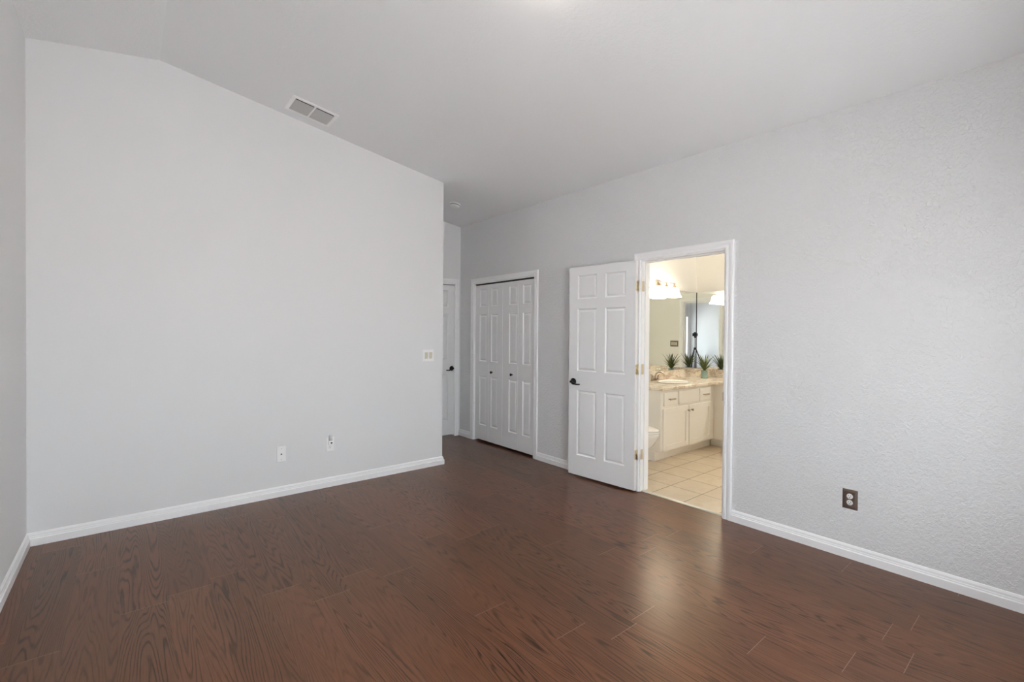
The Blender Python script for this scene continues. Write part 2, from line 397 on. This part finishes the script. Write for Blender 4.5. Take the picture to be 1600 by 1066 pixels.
def jamb(name, a, b, zt, x0, x1, axis, label, stop=None):
    j = MB()
    def bx(t0, t1, d0, d1, z0, z1): j.box(d0, d1, t0, t1, z0, z1) if axis == 0 else j.box(t0, t1, d0, d1, z0, z1)
    bx(a, a + JT, x0, x1, 0, zt); bx(b - JT, b, x0, x1, 0, zt); bx(a + JT, b - JT, x0, x1, zt - JT, zt)
    if stop:
        s0, s1 = stop; bx(a + JT, a + JT + .011, s0, s1, 0, zt - JT); bx(b - JT - .011, b - JT, s0, s1, 0, zt - JT); bx(a + JT + .011, b - JT - .011, s0, s1, zt - JT - .011, zt - JT)
    return struct(j.build(name, 'trim'), label, 'trim')
casing('trim_1', D0, D1, DZ, XR, 0, -1, 'white moulded casing around the bathroom doorway', lo=-.002, hi=-.002)
jamb('trim_2', D0, D1, DZ, XR - .002, XP + .002, 0, 'white jamb lining the bathroom doorway', (XR + .040, XR + .075))
casing('trim_3', C0, C1, CZ, XR, 0, -1, 'white casing around the closet opening', lo=-.004, hi=-.004)
jamb('trim_4', C0, C1, CZ, XR - .002, XP, 0, 'white jamb lining the closet opening')
casing('trim_5', hx0, hx1, hz, YH, 1, -1, 'white casing around the hall door', lo=-.004, hi=-.03)
jamb('trim_6', hx0, hx1, hz, YH, YH + T, 1, 'white jamb around the hall door')
casing('trim_7', D0, D1, DZ, XP + .004, 0, 1, 'casing on the bathroom side of its doorway')
# threshold strip of the bathroom doorway
struct(MB().prism([(3.494, 0), (3.497, .008), (3.512, .011), (3.530, .006), (3.530, 0)], 1, D0 + JT, D1 - JT).build('trim_8', 'almond'), 'thin beige threshold strip between wood floor and bathroom tile', 'trim')

# ------------------------------------------------------------------ doors
def panel_door(mb, wd, ht, th, cols, rows):
    xs = sorted({0, wd, *[c for a in cols for c in a]}); zs = sorted({0, ht, *[c for a in rows for c in a]})
    def rings(x0, x1, z0, z1, y, s):
        lv = [(0, 0), (.003, -.005), (.009, -.010), (.015, -.010), (.030, -.003)]
        v = []
        for i, d in lv: v += [(x0 + i, y + s * d, z0 + i), (x1 - i, y + s * d, z0 + i), (x1 - i, y + s * d, z1 - i), (x0 + i, y + s * d, z1 - i)]
        fs = []
        for r in range(len(lv) - 1):
            for k in range(4): fs.append((r * 4 + k, r * 4 + (k + 1) % 4, r * 4 + 4 + (k + 1) % 4, r * 4 + 4 + k))
        r = (len(lv) - 1) * 4; fs.append((r, r + 1, r + 2, r + 3))
        mb.add(v, fs)
    for y, s in ((0, 1), (-th, -1)):
        for i in range(len(xs) - 1):
            for j in range(len(zs) - 1):
                a, b, c, d = xs[i], xs[i + 1], zs[j], zs[j + 1]
                if (a, b) in cols and (c, d) in rows: rings(a, b, c, d, y, s)
                else: mb.add([(a, y, c), (b, y, c), (b, y, d), (a, y, d)], [(0, 1, 2, 3)])
    for x in (0, wd): mb.add([(x, 0, 0), (x, 0, ht), (x, -th, ht), (x, -th, 0)], [(0, 1, 2, 3)])
    for z in (0, ht): mb.add([(0, 0, z), (wd, 0, z), (wd, -th, z), (0, -th, z)], [(0, 1, 2, 3)])
    return mb
def weld(o):
    bm = bmesh.new(); bm.from_mesh(o.data); bmesh.ops.remove_doubles(bm, verts=bm.verts, dist=1e-5)
    bmesh.ops.recalc_face_normals(bm, faces=bm.faces); bm.to_mesh(o.data); bm.free()
    for p in o.data.polygons: p.use_smooth = False
    return o
ROWS = [(.195, .825), (1.010, 1.610), (1.705, 1.930)]
def lever(parent, x, z, sgn, y=0.0):
    # rosette and a waved lever on the face y=0 (+y out), pointing along sgn*x
    h = bpy.data.objects.new('door_handle', None); COL.objects.link(h); h.parent = parent
    MB().lathe([(0, 0), (.032, 0), (.033, .006), (.027, .012), (.014, .016), (0.011, .05), (0, .052)], (x, y, z), (0, 1, 0), 24).build('rosette', 'black', h)
    pts = []; rr = []
    for i in range(13):
        t = i / 12; pts.append((x + sgn * (t * .105), y + .045 - .006 * math.sin(t * PI), z - .002 - .022 * math.sin(min(1, t * 1.25) * PI / 2) + .012 * max(0, t - .55) ** 1.0)); rr.append(.0095 - .003 * t)
    MB().tube(pts, rr, 12).build('lever', 'black', h)
    return h
# bathroom door, swung open towards the closet
A = Vector((3.410, 2.452)); Bp = Vector((3.348, 3.181)); ang = math.atan2((Bp - A).y, (Bp - A).x)
DW = (Bp - A).length
d = weld(panel_door(MB(), DW, 2.012, .035, [(.100, .315), (.410, .632)], ROWS).build('door_1', 'door', loc=(A.x, A.y, .017), rot=(0, 0, ang)))
struct(d, 'white six panel bathroom door swung open against the right wall', 'door')
h1 = lever(d, .675, .905, -1); h1['label'] = 'black waved lever handle'
MB().box(DW - .001, DW + .0015, -.029, -.006, .87, .94).build('latch_plate', 'brass', d)
for z in (1.79, 1.06, .31):
    hg = MB()
    hg.lathe([(.0055, 0), (.0055, .09)], (-.008, -.037, z - .045), (0, 0, 1), 12)
    pr = [(.000, -.045), (-.0016, -.045)]
    # leaf plates with rounded corners: one on the door edge, one turned out to the jamb side
    def plate(y0, y1, x):
        r = .010; pts = []
        for cx_, cz_, a0 in ((y1 - r, z + .045 - r, 0), (y0 + r * .3, z + .045 - r, 90), (y0 + r * .3, z - .045 + r, 180), (y1 - r, z - .045 + r, 270)):
            rx = r if a0 in (0, 270) else r * .3
            for k in range(5):
                a = math.radians(a0 + k * 22.5); pts.append((cx_ + rx * math.cos(a), cz_ + r * math.sin(a)))
        hg.prism(pts, 0, x - .0018, x)
    plate(-.034, -.004, 0.0)
    o = hg.build('hinge', 'brass', d); o['label'] = 'brass butt hinge'
    sc = MB()
    for dz in (-.03, 0, .03): sc.lathe([(0, 0), (.004, 0), (.003, .001), (0, .0012)], (-.0018, -.014 - .006 * (dz == 0), z + dz), (-1, 0, 0), 8)
    sc.build('screw', 'bronze', o)
    # the jamb half of the hinge belongs to the doorway trim
    jp = MB().box(XR + .002, XR + .036, D1 - JT - .0018, D1 - JT, z + .017 - .045, z + .017 + .045).build('hinge_plate', 'brass', bpy.data.objects['trim_2'], bevel=.0006)
# closet bifold doors: four narrow leaves in two folding pairs
BW = (C1 - C0 - 2 * JT - .010) / 4
cols_abs = [(4.742, 4.888), (4.508, 4.645), (4.142, 4.290), (3.902, 4.040)]   # measured positions along the wall
FX = XR + .012
for pair, label in ((0, 'white folding closet door pair, the far one beside the hall'), (1, 'white folding closet door pair, the near one')):
    y0 = C0 + JT + .005 + (2 * BW + 0.002 if pair == 0 else 0)
    root = bpy.data.objects.new('door_%d' % (2 + pair), None); COL.objects.link(root); root.location = (FX, y0, .024); root.rotation_euler = (0, 0, PI / 2)
    struct(root, label, 'door')
    for j in range(2):
        lx = j * BW; ab = cols_abs[(1 - j) + 2 * pair]
        cc = (ab[0] - y0 - lx, ab[1] - y0 - lx)
        o = MB(); panel_door(o, BW - .002, 1.972, .028, [cc], [(z0 - .006, z1 - .012) for z0, z1 in ROWS])
        o = weld(o.build('door_leaf', 'door', root, loc=(lx, 0, 0)))
        if (pair == 0 and j == 0) or (pair == 1 and j == 1):
            kx = (4.616 - y0 - lx) if pair == 0 else (4.228 - y0 - lx)
            k = MB().lathe([(0, 0), (.010, 0), (.006, .006), (.006, .012), (.016, .018), (.017, .024), (.012, .030), (0, .032)], (kx, 0, .875), (0, 1, 0), 20).build('knob', 'black', o); k['label'] = 'small black round knob'
# closet head track
struct(MB().box(FX + .003, FX + .026, C0 + JT, C1 - JT, CZ - JT - .012, CZ - JT).build('trim_9', 'dark'), 'dark folding door track under the closet head', 'trim')
# hall door
d = weld(panel_door(MB(), .748, 2.0, .035, [(.105, .325), (.425, .640)], ROWS).build('door_4', 'door', loc=(hx1 - JT - .003, YH + .012, .022), rot=(0, 0, PI)))
struct(d, 'white six panel door at the end of the hall, mostly behind the back wall', 'door')
h4 = lever(d, .050, .888, 1); h4['label'] = 'black waved lever handle'

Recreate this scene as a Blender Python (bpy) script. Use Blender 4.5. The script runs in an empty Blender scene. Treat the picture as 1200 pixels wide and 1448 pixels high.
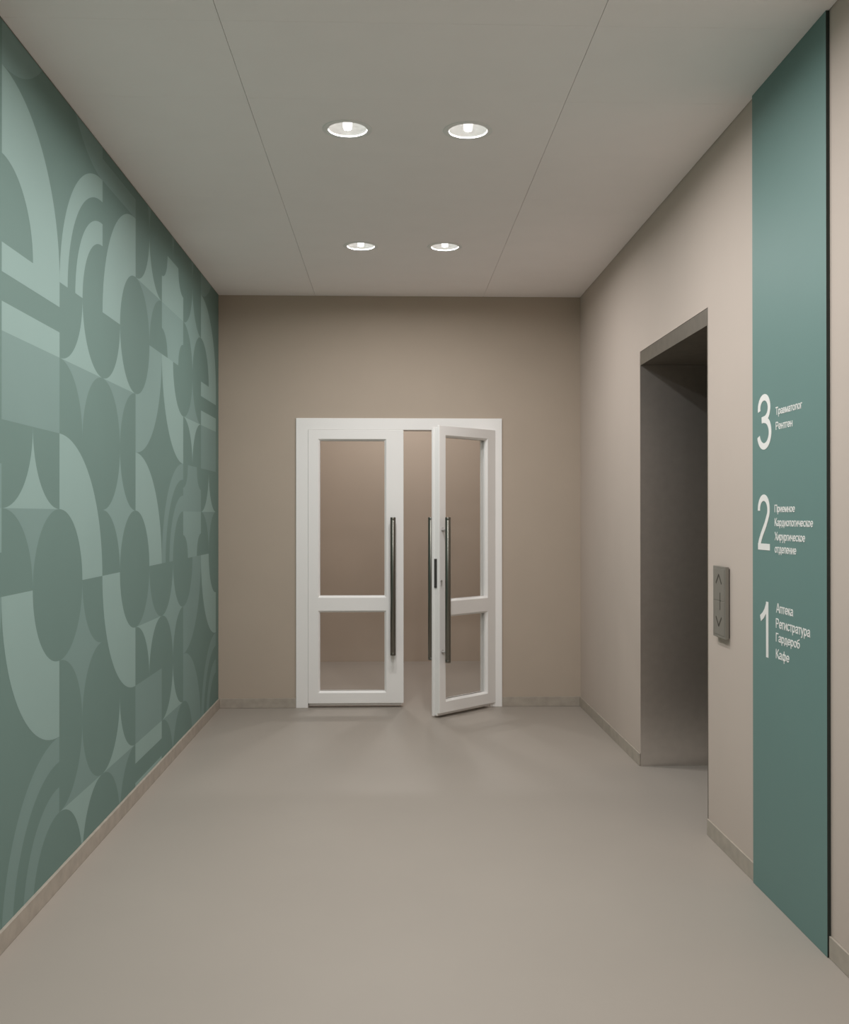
-*-*-
▶ **OBJECTIVE**:
Everything from the first line of the records through the line containing "bathroom tile', 'trim')" should be reproduced exactly, apart from the pictures.

▶ **SOLUTION**:
The Blender Python script for this scene continues. Write part 2, from line 397 on. This part finishes the script. Write for Blender 4.5. Take the picture to be 1600 by 1066 pixels.
def jamb(name, a, b, zt, x0, x1, axis, label, stop=None):
    j = MB()
    def bx(t0, t1, d0, d1, z0, z1): j.box(d0, d1, t0, t1, z0, z1) if axis == 0 else j.box(t0, t1, d0, d1, z0, z1)
    bx(a, a + JT, x0, x1, 0, zt); bx(b - JT, b, x0, x1, 0, zt); bx(a + JT, b - JT, x0, x1, zt - JT, zt)
    if stop:
        s0, s1 = stop; bx(a + JT, a + JT + .011, s0, s1, 0, zt - JT); bx(b - JT - .011, b - JT, s0, s1, 0, zt - JT); bx(a + JT + .011, b - JT - .011, s0, s1, zt - JT - .011, zt - JT)
    return struct(j.build(name, 'trim'), label, 'trim')
casing('trim_1', D0, D1, DZ, XR, 0, -1, 'white moulded casing around the bathroom doorway', lo=-.002, hi=-.002)
jamb('trim_2', D0, D1, DZ, XR - .002, XP + .002, 0, 'white jamb lining the bathroom doorway', (XR + .040, XR + .075))
casing('trim_3', C0, C1, CZ, XR, 0, -1, 'white casing around the closet opening', lo=-.004, hi=-.004)
jamb('trim_4', C0, C1, CZ, XR - .002, XP, 0, 'white jamb lining the closet opening')
casing('trim_5', hx0, hx1, hz, YH, 1, -1, 'white casing around the hall door', lo=-.004, hi=-.03)
jamb('trim_6', hx0, hx1, hz, YH, YH + T, 1, 'white jamb around the hall door')
casing('trim_7', D0, D1, DZ, XP + .004, 0, 1, 'casing on the bathroom side of its doorway')
# threshold strip of the bathroom doorway
struct(MB().prism([(3.494, 0), (3.497, .008), (3.512, .011), (3.530, .006), (3.530, 0)], 1, D0 + JT, D1 - JT).build('trim_8', 'almond'), 'thin beige threshold strip between wood floor and bathroom tile', 'trim')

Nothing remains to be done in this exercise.